Your instructions:
Scan the records below for the line containing "The Blender Python" and the line containing "return np.array(V) * r + c, np.array(Q)". Copy both, plus every line between, exactly.

Provided data:
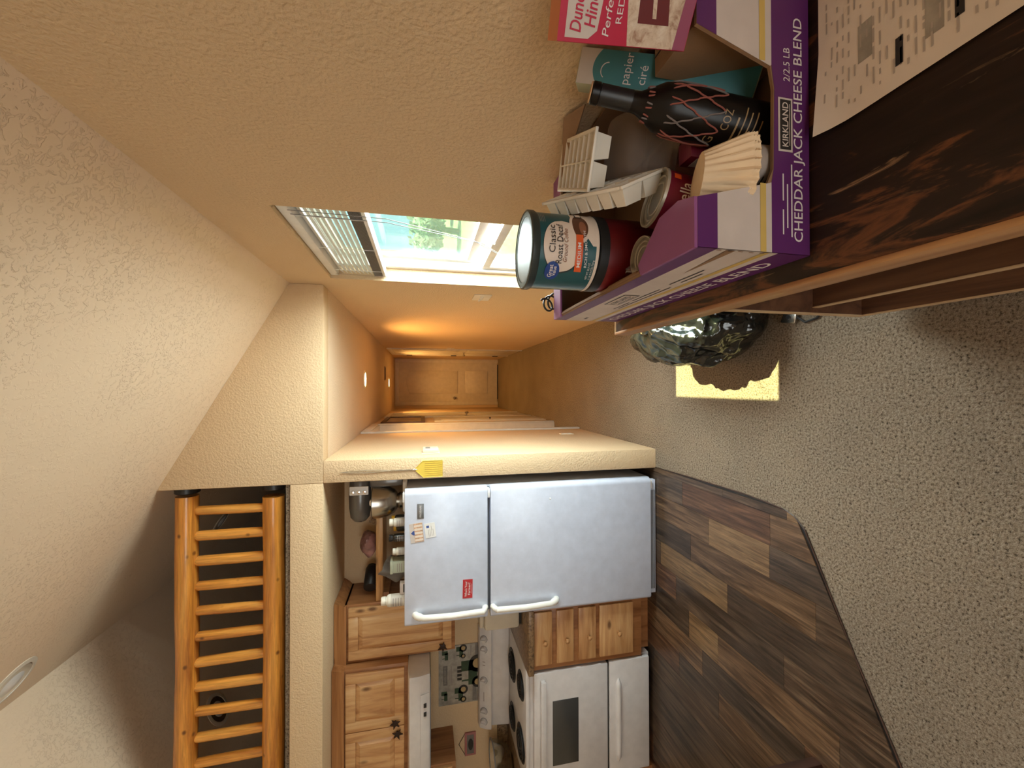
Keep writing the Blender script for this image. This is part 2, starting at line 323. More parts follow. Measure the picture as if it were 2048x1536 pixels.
def bagmat():
    mt, nt, b = nodes('black_bin_liner'); mp = coords(nt, (1, 1, 1))
    nt.links.new(ramp(nt, noise(nt, mp.outputs[0], 9), [(0.3, (0.004, 0.005, 0.005)), (0.7, (0.009, 0.011, 0.011))]), b.inputs['Base Color'])
    b.inputs['Roughness'].default_value = 0.16; b.inputs['Specular IOR Level'].default_value = 0.8
    mp2 = coords(nt, (11, 11, 4.5)); rn = nt.nodes.new('ShaderNodeTexNoise'); rn.noise_type = 'RIDGED_MULTIFRACTAL'; rn.inputs['Scale'].default_value = 1.0; rn.inputs['Detail'].default_value = 4; rn.inputs['Roughness'].default_value = 0.5; rn.inputs['Distortion'].default_value = 0.6
    nt.links.new(mp2.outputs[0], rn.inputs['Vector']); bump(nt, b, rn.outputs['Fac'], 0.55, 0.035)
    return mt
M['bag'] = bagmat()
def plank_mat(i):
    pal = [((0.030, 0.018, 0.012), (0.075, 0.045, 0.028), (0.13, 0.085, 0.052)), ((0.045, 0.024, 0.013), (0.115, 0.064, 0.034), (0.19, 0.112, 0.062)),
           ((0.11, 0.060, 0.029), (0.175, 0.102, 0.050), (0.225, 0.138, 0.070)), ((0.022, 0.015, 0.011), (0.055, 0.036, 0.025), (0.10, 0.065, 0.042)), ((0.045, 0.020, 0.012), (0.10, 0.048, 0.026), (0.17, 0.085, 0.045))]
    return wood('vinyl_plank_%d' % i, *pal[i], 'y', 0.34, 1.7, knots=False, coat=0.0, rnd=0.15, fine=0.5)
PLANK = [plank_mat(i) for i in range(5)]

# ------------------------------------------------------------------ the room
XR, XL, XC = 0.602, -0.425, -0.556      # right wall, hall left wall (hall side, kitchen side)
YG, YE, YK, YB = 2.585, 8.75, 3.26, -3.0  # gable wall, hall end, kitchen wall, rear wall
ZH, ZL = 2.137, 2.326                   # hall ceiling, loft floor
XRIDGE, ZRIDGE, ZEAVE, XW = -1.52, 3.5165, 2.32, -3.7
ZEAVE2 = ZRIDGE - 0.5644 * (XRIDGE - XW)
struct(MB().box(XW - 0.15, 0.78, YB - 0.15, YE + 0.15, -0.12, 0.0).out('floor', M['carpet']), 'beige short pile carpet covering room and hall')

# vinyl planks of the kitchen, cut to the curved edge of the carpet
REGION = [(-0.556, 3.26), (-3.7, 3.26), (-3.7, -0.19), (-1.277, 1.09), (-1.177, 1.144), (-1.011, 1.236), (-0.807, 1.34), (-0.688, 1.399), (-0.601, 1.443), (-0.559, 1.495), (-0.543, 1.545), (-0.536, 1.65), (-0.533, 1.812), (-0.54, 2.2), (-0.552, 2.585)]
def clip(poly, reg):
    """Sutherland-Hodgman, reg counter-clockwise"""
    for i in range(len(reg)):
        a, b = reg[i], reg[(i + 1) % len(reg)]; res = []
        ins = lambda p: (b[0] - a[0]) * (p[1] - a[1]) - (b[1] - a[1]) * (p[0] - a[0]) >= -1e-9
        for k in range(len(poly)):
            p, q = poly[k], poly[(k + 1) % len(poly)]
            if ins(p): res.append(p)
            if ins(p) != ins(q):
                d1 = (b[0] - a[0]) * (p[1] - a[1]) - (b[1] - a[1]) * (p[0] - a[0]); d2 = (b[0] - a[0]) * (q[1] - a[1]) - (b[1] - a[1]) * (q[0] - a[0])
                t = d1 / (d1 - d2); res.append((p[0] + t * (q[0] - p[0]), p[1] + t * (q[1] - p[1])))
        poly = res
        if len(poly) < 3: return None
    return poly
kf = struct(MB().prism(REGION, 'z', 0.0, 0.003).out('floor_kitchen', M['black']), 'dark wood look plank floor of the kitchen')
strips = [(-0.50, -0.585), (-0.585, -0.732), (-0.732, -0.882), (-0.882, -1.036), (-1.036, -1.19), (-1.19, -1.345), (-1.345, -1.505), (-1.505, -1.655), (-1.655, -1.80)]
while strips[-1][1] > -3.7: strips.append((strips[-1][1], strips[-1][1] - 0.152))
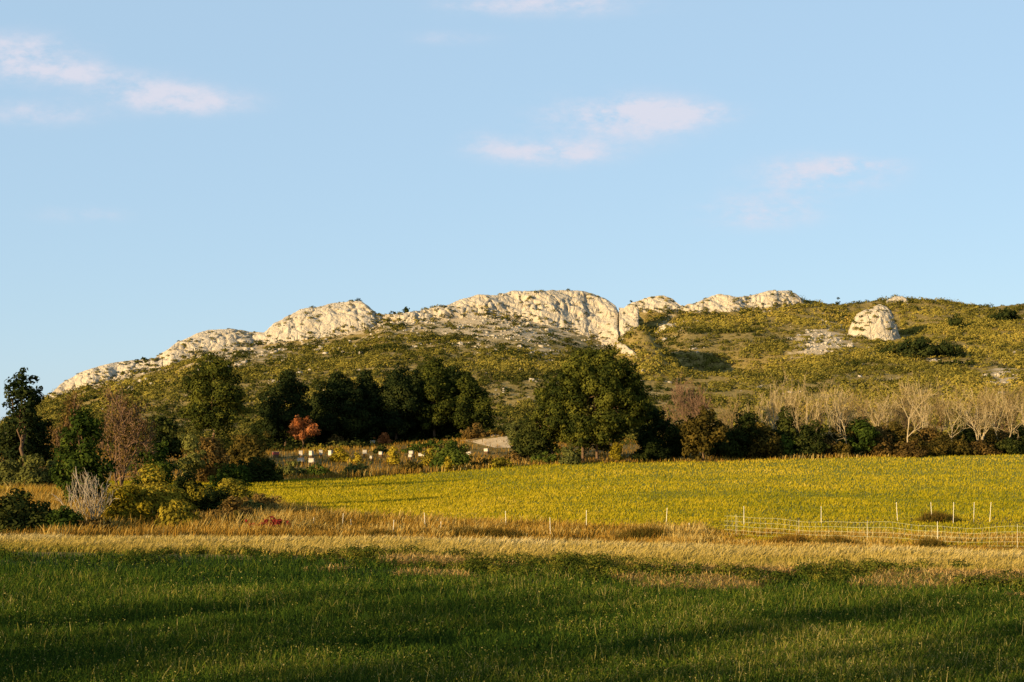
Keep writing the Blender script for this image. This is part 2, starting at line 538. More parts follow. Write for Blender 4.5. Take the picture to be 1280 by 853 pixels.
M['red_leaf'] = leaf_mat('red_leaves', [(0.0, (0.08, 0.012, 0.010)), (0.5, (0.17, 0.022, 0.016)), (1.0, (0.28, 0.05, 0.03))], 0.25)
M['twig_brown'] = leaf_mat('brown_twigs', [(0.0, (0.08, 0.05, 0.03)), (1.0, (0.20, 0.12, 0.07))], 0.0)
M['twig_pale'] = leaf_mat('pale_twigs', [(0.0, (0.15, 0.108, 0.048)), (1.0, (0.36, 0.28, 0.145))], 0.0)
M['twig_tan'] = leaf_mat('tan_twigs', [(0.0, (0.11, 0.075, 0.030)), (1.0, (0.26, 0.19, 0.085))], 0.0)
M['twig_grey'] = leaf_mat('grey_twigs', [(0.0, (0.13, 0.105, 0.075)), (1.0, (0.32, 0.265, 0.19))], 0.0)
M['bark'] = soil_mat('bark', [(0.3, (0.06, 0.038, 0.022)), (0.7, (0.16, 0.10, 0.055))], 3.0, bump=0.6)
M['pale_bark'] = soil_mat('pale_bark', [(0.3, (0.20, 0.15, 0.08)), (0.7, (0.37, 0.295, 0.175))], 2.0, bump=0.4)
M['white_post'] = plain_mat('white_plastic_post', (0.66, 0.61, 0.48), 0.6)
M['cord'] = plain_mat('white_cord', (0.42, 0.42, 0.24), 0.6)
M['hive'] = plain_mat('painted_hive', (0.44, 0.39, 0.30), 0.6)
M['hive_roof'] = plain_mat('hive_roof', (0.36, 0.33, 0.28), 0.5)
M['hive_red'] = plain_mat('red_paint', (0.30, 0.05, 0.04), 0.6)

# ------------------------------------------------------------------ setting: ground zones that share their edges
def zone(name, y_lo, y_hi, mat, n_t, cs=None, kindlabel=None, attr=None, power=1.0):
    cs = np.arange(-700, 1981, 10.0) if cs is None else cs
    lo = y_lo(cs) if callable(y_lo) else 0 * cs + y_lo
    hi = y_hi(cs) if callable(y_hi) else 0 * cs + y_hi
    t = np.linspace(0, 1, n_t) ** power
    yv = lo[None, :] + (hi - lo)[None, :] * t[:, None]
    cv = np.repeat(cs[None, :], n_t, 0)
    xv = (cv - 640) / F * np.maximum(yv, 25.0)
    zv = H(xv.ravel(), yv.ravel())
    v = np.stack([xv.ravel(), yv.ravel(), zv], 1)
    nc = len(cs)
    i = (np.arange(n_t - 1)[:, None] * nc + np.arange(nc - 1)[None, :]).ravel()
    f = np.stack([i, i + 1, i + nc + 1, i + nc], 1)
    at_ = {'bare': attr(cv.ravel(), xv.ravel(), yv.ravel(), zv)} if attr else None
    o = mesh_np(name, v, f, mat, attrs=at_, smooth=True)
    return tag(o, kind='structure')


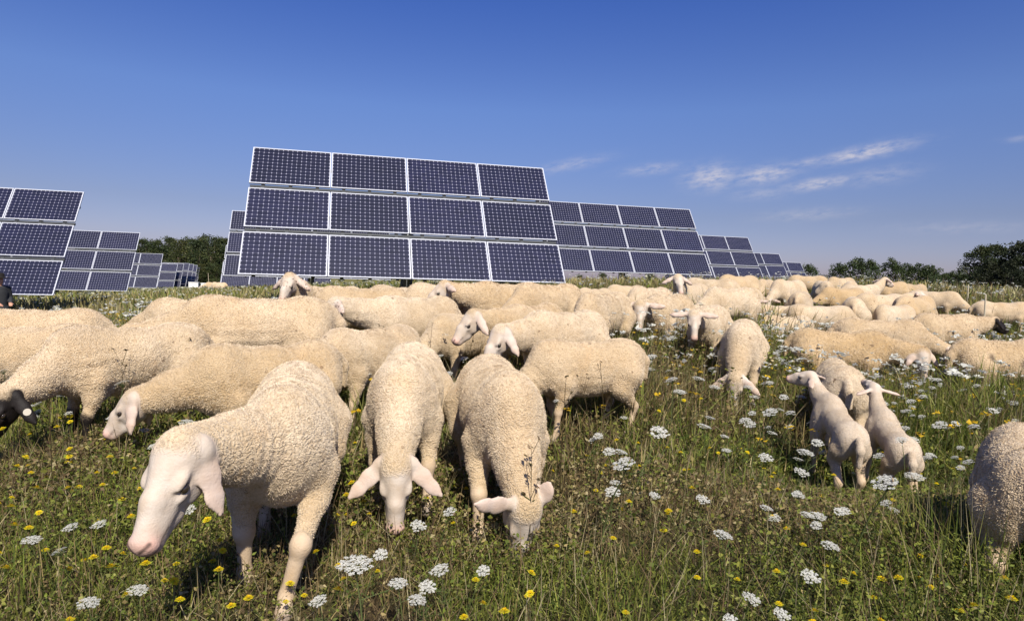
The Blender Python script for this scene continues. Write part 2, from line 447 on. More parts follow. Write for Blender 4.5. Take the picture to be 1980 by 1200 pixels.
def vnoise(P, seed):
    """value noise on points"""
    P = P + seed * 17.31; i = np.floor(P).astype(np.int64); f = P - i; f = f * f * (3 - 2 * f)
    def hsh(a):
        k = (a[:, 0] * 374761393 + a[:, 1] * 668265263 + a[:, 2] * 2147483647 + 1013904223) & 0xFFFFFFFF
        k = ((k ^ (k >> 13)) * 1274126177) & 0xFFFFFFFF
        return ((k ^ (k >> 16)) & 0xFFFF) / 65535.0
    out = 0
    for a in (0, 1):
        for b in (0, 1):
            for c in (0, 1):
                w = (f[:, 0] if a else 1 - f[:, 0]) * (f[:, 1] if b else 1 - f[:, 1]) * (f[:, 2] if c else 1 - f[:, 2])
                out = out + w * hsh(i + np.array([a, b, c]))
    return out - .5

def seg_d(V, a, b):
    ba = b - a; t = np.clip((V - a) @ ba / (ba @ ba), 0, 1); return np.linalg.norm(V - a - t[:, None] * ba, axis=1)

def sphere_q(c, r, nu=10, nv=8):
    V = []; Q = []
    for i in range(nv + 1):
        th = math.pi * (i + .02) / (nv + .04)
        for j in range(nu): V.append((math.sin(th) * math.cos(2 * math.pi * j / nu), math.sin(th) * math.sin(2 * math.pi * j / nu), math.cos(th)))
    for i in range(nv):
        for j in range(nu): Q.append((i * nu + j, (i + 1) * nu + j, (i + 1) * nu + (j + 1) % nu, i * nu + (j + 1) % nu))
    return np.array(V) * r + c, np.array(Q)

def fleece_mesh(V, Q, skin, dirt_shade, res, seed, lamb=False):
    """short strands standing in the shorn fleece: one thin triangle each"""
    r = np.random.default_rng(900 + seed)
    A, Bq, Cq, Dq = (V[Q[:, i]] for i in range(4))
    n = np.cross(Cq - A, Dq - Bq); ar = np.linalg.norm(n, axis=1) / 2; n = n / np.maximum(ar * 2, 1e-12)[:, None]
    sk = skin[Q].mean(1); wgt = ar * np.clip(1.3 - 2.6 * sk, 0, 1)
    num = 95000 if res < .008 else 36000 if res < .0105 else 16000
    L0, w0 = (.0066, .0012) if res < .008 else (.0085, .0019) if res < .0105 else (.011, .0030)
    if lamb: num, L0, w0 = 22000, .006, .0016
    f = r.choice(len(Q), num, p=wgt / wgt.sum())
    u, v = r.random((num, 1)), r.random((num, 1))
    P = (A[f] * (1 - u) + Bq[f] * u) * (1 - v) + (Dq[f] * (1 - u) + Cq[f] * u) * v
    N = n[f]
    # locks lean together: a smooth tangent field plus scatter
    fld = np.stack([vnoise(P * 38, seed + k) for k in (21, 22, 23)], 1) * 2.2 + r.normal(0, .38, (num, 3)) + np.array([-.12, 0, -.30])
    T = fld - (fld * N).sum(1, keepdims=True) * N
    d = N * .55 + T; d /= np.linalg.norm(d, axis=1, keepdims=True)
    sd = np.cross(d, N + r.normal(0, .25, (num, 3))); sd /= np.maximum(np.linalg.norm(sd, axis=1, keepdims=True), 1e-9)
    L = L0 * (.6 + .8 * r.random((num, 1))); w = w0 * (.6 + .8 * r.random((num, 1)))
    P = P - N * .001
    W = np.stack([P - sd * w, P + sd * w, P + d * L], 1).reshape(-1, 3)
    k = np.arange(num * 3)
    rep = lambda a_: np.repeat(a_[Q[f]].mean(1), 3)
    z = np.zeros(num * 3)
    return np_mesh('fleece', W, k, np.full(num, 3), False, [M['fibre']], attrs=dict(skin=z, pink=z, dark=z, leg=z, dirt_shade=rep(dirt_shade)))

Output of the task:
The Blender Python script for this scene continues. Write part 2, from line 447 on. More parts follow. Write for Blender 4.5. Take the picture to be 1980 by 1200 pixels.
def vnoise(P, seed):
    """value noise on points"""
    P = P + seed * 17.31; i = np.floor(P).astype(np.int64); f = P - i; f = f * f * (3 - 2 * f)
    def hsh(a):
        k = (a[:, 0] * 374761393 + a[:, 1] * 668265263 + a[:, 2] * 2147483647 + 1013904223) & 0xFFFFFFFF
        k = ((k ^ (k >> 13)) * 1274126177) & 0xFFFFFFFF
        return ((k ^ (k >> 16)) & 0xFFFF) / 65535.0
    out = 0
    for a in (0, 1):
        for b in (0, 1):
            for c in (0, 1):
                w = (f[:, 0] if a else 1 - f[:, 0]) * (f[:, 1] if b else 1 - f[:, 1]) * (f[:, 2] if c else 1 - f[:, 2])
                out = out + w * hsh(i + np.array([a, b, c]))
    return out - .5

def seg_d(V, a, b):
    ba = b - a; t = np.clip((V - a) @ ba / (ba @ ba), 0, 1); return np.linalg.norm(V - a - t[:, None] * ba, axis=1)

def sphere_q(c, r, nu=10, nv=8):
    V = []; Q = []
    for i in range(nv + 1):
        th = math.pi * (i + .02) / (nv + .04)
        for j in range(nu): V.append((math.sin(th) * math.cos(2 * math.pi * j / nu), math.sin(th) * math.sin(2 * math.pi * j / nu), math.cos(th)))
    for i in range(nv):
        for j in range(nu): Q.append((i * nu + j, (i + 1) * nu + j, (i + 1) * nu + (j + 1) % nu, i * nu + (j + 1) % nu))
    return np.array(V) * r + c, np.array(Q)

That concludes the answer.